Une campagne de marketing qui agace

Ellen fait partie des nouvelles recrues de Saab. Elle travaillait il y a encore quelques mois pour la ville de Karlskoga. La chargée de communication de l’équipementier raconte sans fard comment les regards sur l’industrie de l’armement ont évolué : « Pendant mes études, je rentrais à Karlskoga l’été pour travailler dans l’industrie. Mes amis me demandaient : mais comment tu peux cautionner ce qu’ils font ? Ils fabriquent des armes…». Pas peu fière, elle assure que ces mêmes amis la remercient désormais d’aider les Ukrainiens à se défendre. « Je pense que les gens ont une meilleure vision de notre travail et il faut continuer à promouvoir ce que nous faisons ». En clair : « Garder les gens et la société en sécurité » comme le promet Saab sur tous ses supports de communication.

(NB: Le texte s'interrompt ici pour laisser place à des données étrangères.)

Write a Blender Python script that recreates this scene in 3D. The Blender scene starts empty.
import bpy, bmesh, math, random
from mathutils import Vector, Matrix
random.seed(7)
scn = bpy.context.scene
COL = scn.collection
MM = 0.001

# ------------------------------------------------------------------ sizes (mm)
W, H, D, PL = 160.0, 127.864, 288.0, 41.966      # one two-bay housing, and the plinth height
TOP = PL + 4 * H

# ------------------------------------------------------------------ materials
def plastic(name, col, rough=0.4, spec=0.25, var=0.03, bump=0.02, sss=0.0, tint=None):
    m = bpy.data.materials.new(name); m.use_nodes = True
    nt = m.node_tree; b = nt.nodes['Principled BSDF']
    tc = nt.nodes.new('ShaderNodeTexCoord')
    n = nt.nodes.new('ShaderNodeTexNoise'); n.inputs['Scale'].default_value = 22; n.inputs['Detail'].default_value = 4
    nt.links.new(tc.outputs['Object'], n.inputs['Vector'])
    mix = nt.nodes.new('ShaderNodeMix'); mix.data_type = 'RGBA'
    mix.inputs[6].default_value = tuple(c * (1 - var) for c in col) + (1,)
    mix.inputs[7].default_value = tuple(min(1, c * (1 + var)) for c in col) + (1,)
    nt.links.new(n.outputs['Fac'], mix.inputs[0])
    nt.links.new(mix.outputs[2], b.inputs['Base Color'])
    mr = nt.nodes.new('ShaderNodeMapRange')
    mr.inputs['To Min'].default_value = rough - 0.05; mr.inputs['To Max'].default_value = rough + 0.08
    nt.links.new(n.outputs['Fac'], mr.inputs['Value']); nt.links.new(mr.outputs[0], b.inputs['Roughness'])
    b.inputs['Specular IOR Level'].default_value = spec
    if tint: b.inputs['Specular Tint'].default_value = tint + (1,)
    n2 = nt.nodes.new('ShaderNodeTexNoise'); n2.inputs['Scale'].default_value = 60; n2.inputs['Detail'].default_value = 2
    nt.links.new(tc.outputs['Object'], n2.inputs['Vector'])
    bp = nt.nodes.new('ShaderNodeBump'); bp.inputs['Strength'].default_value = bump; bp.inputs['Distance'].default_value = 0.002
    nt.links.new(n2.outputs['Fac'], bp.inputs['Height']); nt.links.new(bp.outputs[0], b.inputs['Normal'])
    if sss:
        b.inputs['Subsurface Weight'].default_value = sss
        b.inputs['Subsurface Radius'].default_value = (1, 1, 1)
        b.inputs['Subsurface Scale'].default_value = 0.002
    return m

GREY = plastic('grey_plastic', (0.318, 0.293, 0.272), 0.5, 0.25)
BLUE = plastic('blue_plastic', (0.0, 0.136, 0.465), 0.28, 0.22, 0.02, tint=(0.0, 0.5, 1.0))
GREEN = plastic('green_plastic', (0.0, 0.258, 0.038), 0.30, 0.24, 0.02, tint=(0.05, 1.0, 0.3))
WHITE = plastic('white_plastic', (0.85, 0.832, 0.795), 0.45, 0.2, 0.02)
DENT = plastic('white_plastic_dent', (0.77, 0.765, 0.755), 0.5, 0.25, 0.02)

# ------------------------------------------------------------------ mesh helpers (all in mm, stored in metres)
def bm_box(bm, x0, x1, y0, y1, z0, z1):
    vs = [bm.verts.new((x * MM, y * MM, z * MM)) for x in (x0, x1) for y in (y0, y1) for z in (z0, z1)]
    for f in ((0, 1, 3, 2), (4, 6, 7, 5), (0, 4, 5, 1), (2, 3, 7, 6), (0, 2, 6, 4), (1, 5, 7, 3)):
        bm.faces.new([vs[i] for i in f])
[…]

Cette campagne de marketing (d’un coût de 2,73 milliards de couronnes soit 243 millions d’euros, en 2023) agace Linda Åkerström, spécialiste de l’industrie de l’armement à l’organisation pacifiste centenaire Svenska Freds. « Saab fait sa publicité en montrant des couples LGBT et joue sur la protection de la démocratie tout en exportant des armes à des pays comme les Émirats arabes unis, connus pour leurs violations des droits de l’homme. » Selon ses calculs, 36 % des armes vendues par Saab sont à destination de pays « non-démocratiques ». De quoi ulcérer le militant dont l’organisation vient de se voir amputée d’une subvention gouvernementale qu’elle recevait depuis près d’un siècle.